To Litigate or Not Against a Fellow Christian

Reflection: 1 Corinthians 6: 1 – 11.

Should Christians have a different attitude where litigation between them seemed inevitable? Recently, this question popped up again in a friendly chat, and it spurred me into doing a quick reappraisal of its primary reference in the Corinthians letter. Paul had earlier advised that in matters of sinful behaviour, the church was not to judge those outside, meaning outside the Christian community, but to judge those who are inside (5:12-13). Then, he draws a parallel, by instructing that if the church does not judge those outside, neither does it go outside with inside affairs (v.1). One brother had defrauded another (v.7), and the matter had probably ended up at the civil magistrate. There is a presumption that these two men were possibly men of means and leaders in the church, as not many would own litigable property in those days. The whole episode horrified Paul, as he expressed with rhetorical sarcasm in chastising the two men and the Corinthian church. What concerns us are: should believers litigate against each other, and who should arbitrate any such disagreements?

Paul reserved his sharpest criticism against the church community for allowing this disgraceful event to proceed to the civil court (vv.2-6). As believers in Christ, he expected them to be supremely aware that they were God’s representatives, quite apart from being involved in God’s final future judgment on the world and angels (vv.2-3: Although Paul, nor the NT, explain what this fully means), and therefore bear His testimony to the world. If reconciliation cannot be reached between the believers privately, then the church should be drawn in to provide a peaceful and gracious resolution to their conflict (vv.4-6), rather than a settlement in a civil suit.

In addressing the litigants directly, Paul used the second person plural to indicate that he was speaking instructionally to the church as well. And whatever the plaintiff’s motives were, they should never be based on revenge or preserving one’s honour, but there ought to be a spirit of magnanimity and forgiveness; hence enjoining the non-retaliatory ethic of Jesus’ teaching – to overcome evil with good (v.7; Rom 12:17; 4:16-17). His encouragement in this instant is to plead with the person who had been wronged, to consider the real meaning of the cross, and to be the first to end this cycle of conflict, by taking the higher ground in Christ. For the defrauding defendant, a grave warning of forfeiting his inheritance in the kingdom was given, if he continued to behave like a pagan (vv.8-10).

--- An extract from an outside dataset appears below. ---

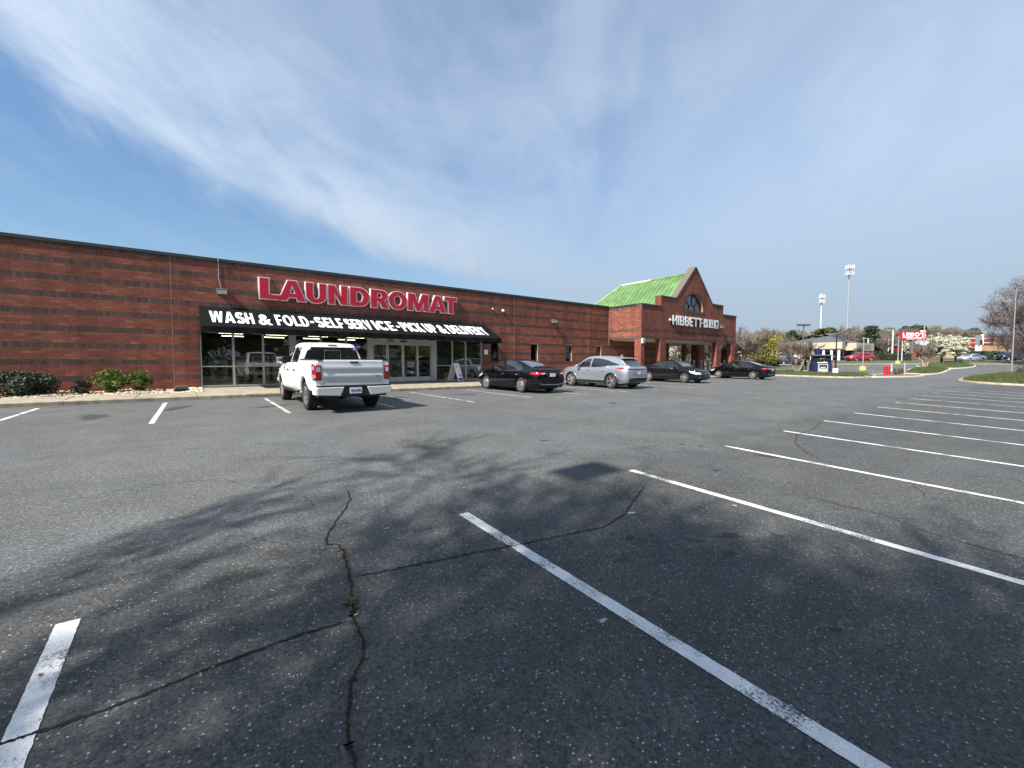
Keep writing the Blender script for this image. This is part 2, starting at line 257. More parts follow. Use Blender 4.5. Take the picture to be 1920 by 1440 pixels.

Is Paul implying that the civil authorities were incapable of impartial judicial decisions? Not exactly, although it was well known that Roman courts were heavily biased against the non-ruling class, but given his willingness to work within state institutions, Paul was convinced that the state too, can serve God’s will (Rom 13:1-4). However, his stance with the Corinthians was that their differences ought to be ironed out within their own church community. What about lawsuits between a believer and an outsider? Or what happens when church-based arbitration fails? What about complex legal issues? Or an inveterate defrauder? Would there be exceptions? Paul’s guiding principle was that God’s wisdom within the church was capable of settling these matters, even when outside resources may be required.

1corinthians13_5The crucial theme raised by Paul in his letter to one of the most dysfunctional churches in the early Christian era, was that the church’s biblical self-understanding as an eschatological community, called to a future glorified existence, ought to be fully grasped by her members, so that they become a model to those around her. May we refocus, as Paul had directed the Corinthian church to do so, with our priorities moulded within the Christological framework of our existence as the people of God, who are totally transformed by love and selfless values, as we live in the present (v11).